List any relevant issue numbers:
resolves #3527
Description
There is currently a 200ms delay hardcoded into rollup watch, which means each rebuild takes at least 200ms before triggering any events. I'm sure this was added in early days as some sort of precaution, but I don't think it should be there without good evidence that it is needed. It seems like a small delay but consider many developers are reloading files dozens of times per minute. Just turn it off yourself locally and continue developing to see how much faster the development experience will feel with zero delay.
Regarding the need for it: at least anecdotally in my own tools (budo and subsequently canvas-sketch), I've been using a 0ms
setTimeout
since 2015 and have never run into any disk issues or heard any complaints about that from the many users across various platforms (I've run lots of workshops on crappy PCs etc). Perhaps there are situations where it is needed, but they seem to be rare.If it is intended to stay in place, then at least it should be configurable, to allow developers and tool-builders to improve build times.

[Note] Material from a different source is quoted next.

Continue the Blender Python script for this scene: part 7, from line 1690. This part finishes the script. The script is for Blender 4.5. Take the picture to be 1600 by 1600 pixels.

This PR is a first draft at adding this configuration, in a slightly clunky way:
Ideally it should be a feature of
{ watch }
options, but this doesn't seem to fit easily within the current paradigm of the Watcher class, which handles multiple configurations and a single build delay across all of them. Further, I haven't added tests as the watch testing suite currently uses some arbitrary timeouts already, and it seems like it would be challenging to test it accurately (happy to receive suggestions and include that in this PR though!).Also — apologies about git diff noise within this PR, it seems to have been auto-generated by the 'git commit' action. If there is any suggestion on how to improve the PR within these constraints let me know.